Copy the listing below line for line, starting at its first line and ending with the line that has "1.236), (0, 0, 0, 1)))" in it. Add nothing.

▶ [DATASET SECTION]:
· · · · ·
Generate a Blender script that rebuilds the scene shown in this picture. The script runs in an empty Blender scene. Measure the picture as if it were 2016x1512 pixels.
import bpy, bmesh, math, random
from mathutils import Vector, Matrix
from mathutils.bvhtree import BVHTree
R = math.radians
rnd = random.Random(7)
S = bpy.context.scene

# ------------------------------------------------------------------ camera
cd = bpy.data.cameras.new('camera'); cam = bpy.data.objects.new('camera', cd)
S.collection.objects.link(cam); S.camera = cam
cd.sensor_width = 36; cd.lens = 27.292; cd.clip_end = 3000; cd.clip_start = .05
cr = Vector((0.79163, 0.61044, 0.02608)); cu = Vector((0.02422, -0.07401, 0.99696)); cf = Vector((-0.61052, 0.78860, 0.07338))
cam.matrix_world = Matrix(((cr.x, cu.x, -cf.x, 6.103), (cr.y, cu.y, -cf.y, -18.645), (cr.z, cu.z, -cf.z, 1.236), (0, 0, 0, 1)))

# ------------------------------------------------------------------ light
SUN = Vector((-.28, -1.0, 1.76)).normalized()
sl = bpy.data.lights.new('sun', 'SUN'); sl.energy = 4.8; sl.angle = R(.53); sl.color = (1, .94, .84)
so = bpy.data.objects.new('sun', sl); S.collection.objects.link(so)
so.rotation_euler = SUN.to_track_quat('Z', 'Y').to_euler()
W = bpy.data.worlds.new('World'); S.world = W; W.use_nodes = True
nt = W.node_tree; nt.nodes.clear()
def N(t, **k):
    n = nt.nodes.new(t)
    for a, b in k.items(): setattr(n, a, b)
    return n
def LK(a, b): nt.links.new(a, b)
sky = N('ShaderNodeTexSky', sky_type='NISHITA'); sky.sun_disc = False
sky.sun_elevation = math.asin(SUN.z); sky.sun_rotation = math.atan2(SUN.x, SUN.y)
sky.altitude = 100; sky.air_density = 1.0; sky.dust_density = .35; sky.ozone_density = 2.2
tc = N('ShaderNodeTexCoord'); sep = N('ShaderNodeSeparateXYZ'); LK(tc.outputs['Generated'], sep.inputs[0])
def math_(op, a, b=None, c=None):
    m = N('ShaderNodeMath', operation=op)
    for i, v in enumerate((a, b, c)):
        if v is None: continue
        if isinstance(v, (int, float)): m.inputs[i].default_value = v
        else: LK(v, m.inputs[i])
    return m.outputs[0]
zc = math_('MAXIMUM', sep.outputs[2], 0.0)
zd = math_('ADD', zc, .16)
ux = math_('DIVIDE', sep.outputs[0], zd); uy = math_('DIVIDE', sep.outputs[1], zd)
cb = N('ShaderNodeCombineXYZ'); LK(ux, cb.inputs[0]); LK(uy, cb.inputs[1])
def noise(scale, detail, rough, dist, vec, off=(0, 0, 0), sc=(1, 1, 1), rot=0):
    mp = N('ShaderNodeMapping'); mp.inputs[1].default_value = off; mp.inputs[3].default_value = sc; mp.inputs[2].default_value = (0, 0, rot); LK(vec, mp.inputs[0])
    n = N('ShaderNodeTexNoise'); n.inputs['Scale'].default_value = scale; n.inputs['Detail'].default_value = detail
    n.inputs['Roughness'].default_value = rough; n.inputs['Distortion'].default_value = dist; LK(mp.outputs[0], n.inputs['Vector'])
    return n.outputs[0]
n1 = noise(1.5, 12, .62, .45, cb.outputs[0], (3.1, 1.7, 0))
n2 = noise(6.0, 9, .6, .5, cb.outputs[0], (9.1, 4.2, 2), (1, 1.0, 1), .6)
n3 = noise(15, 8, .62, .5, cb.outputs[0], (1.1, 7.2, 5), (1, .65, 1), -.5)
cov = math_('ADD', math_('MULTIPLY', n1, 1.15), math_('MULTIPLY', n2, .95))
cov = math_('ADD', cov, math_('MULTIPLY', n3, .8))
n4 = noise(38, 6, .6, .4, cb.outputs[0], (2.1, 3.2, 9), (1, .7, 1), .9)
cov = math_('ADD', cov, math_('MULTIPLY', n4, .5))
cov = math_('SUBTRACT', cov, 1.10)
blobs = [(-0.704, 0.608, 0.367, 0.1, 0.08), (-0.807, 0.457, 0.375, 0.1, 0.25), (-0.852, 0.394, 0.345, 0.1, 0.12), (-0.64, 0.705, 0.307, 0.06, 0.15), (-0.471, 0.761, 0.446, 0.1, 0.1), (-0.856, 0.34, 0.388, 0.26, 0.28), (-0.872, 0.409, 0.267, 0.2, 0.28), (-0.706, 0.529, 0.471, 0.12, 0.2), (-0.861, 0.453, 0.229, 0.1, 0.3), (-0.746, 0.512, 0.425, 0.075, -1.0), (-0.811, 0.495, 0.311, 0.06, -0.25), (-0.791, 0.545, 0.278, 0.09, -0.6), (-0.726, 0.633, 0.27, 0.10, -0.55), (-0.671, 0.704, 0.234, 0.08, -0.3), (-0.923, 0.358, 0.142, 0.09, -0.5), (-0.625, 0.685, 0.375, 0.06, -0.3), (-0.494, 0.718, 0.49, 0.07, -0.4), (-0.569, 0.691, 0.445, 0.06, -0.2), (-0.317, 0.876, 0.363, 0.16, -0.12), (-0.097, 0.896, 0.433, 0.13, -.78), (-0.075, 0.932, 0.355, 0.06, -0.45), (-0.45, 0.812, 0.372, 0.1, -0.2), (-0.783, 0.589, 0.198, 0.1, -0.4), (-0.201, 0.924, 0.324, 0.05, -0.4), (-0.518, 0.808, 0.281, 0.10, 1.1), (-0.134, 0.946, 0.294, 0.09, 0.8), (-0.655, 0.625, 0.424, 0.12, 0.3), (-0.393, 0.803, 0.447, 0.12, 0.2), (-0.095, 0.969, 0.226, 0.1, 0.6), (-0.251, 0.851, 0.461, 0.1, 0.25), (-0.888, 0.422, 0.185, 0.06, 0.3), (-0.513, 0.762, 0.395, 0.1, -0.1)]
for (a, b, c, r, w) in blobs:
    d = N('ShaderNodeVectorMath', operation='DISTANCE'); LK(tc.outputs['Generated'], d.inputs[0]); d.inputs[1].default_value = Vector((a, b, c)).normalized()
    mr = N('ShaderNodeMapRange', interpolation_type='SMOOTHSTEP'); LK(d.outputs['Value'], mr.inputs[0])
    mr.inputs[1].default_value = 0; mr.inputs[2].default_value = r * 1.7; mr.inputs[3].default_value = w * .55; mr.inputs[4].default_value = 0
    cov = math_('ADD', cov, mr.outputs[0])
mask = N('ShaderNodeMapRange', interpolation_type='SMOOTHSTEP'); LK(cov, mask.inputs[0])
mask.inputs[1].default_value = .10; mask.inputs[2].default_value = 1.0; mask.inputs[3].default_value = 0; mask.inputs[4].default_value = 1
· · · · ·
▶ [PROBLEM SOLUTION]:
Generate a Blender script that rebuilds the scene shown in this picture. The script runs in an empty Blender scene. Measure the picture as if it were 2016x1512 pixels.
import bpy, bmesh, math, random
from mathutils import Vector, Matrix
from mathutils.bvhtree import BVHTree
R = math.radians
rnd = random.Random(7)
S = bpy.context.scene

# ------------------------------------------------------------------ camera
cd = bpy.data.cameras.new('camera'); cam = bpy.data.objects.new('camera', cd)
S.collection.objects.link(cam); S.camera = cam
cd.sensor_width = 36; cd.lens = 27.292; cd.clip_end = 3000; cd.clip_start = .05
cr = Vector((0.79163, 0.61044, 0.02608)); cu = Vector((0.02422, -0.07401, 0.99696)); cf = Vector((-0.61052, 0.78860, 0.07338))
cam.matrix_world = Matrix(((cr.x, cu.x, -cf.x, 6.103), (cr.y, cu.y, -cf.y, -18.645), (cr.z, cu.z, -cf.z, 1.236), (0, 0, 0, 1)))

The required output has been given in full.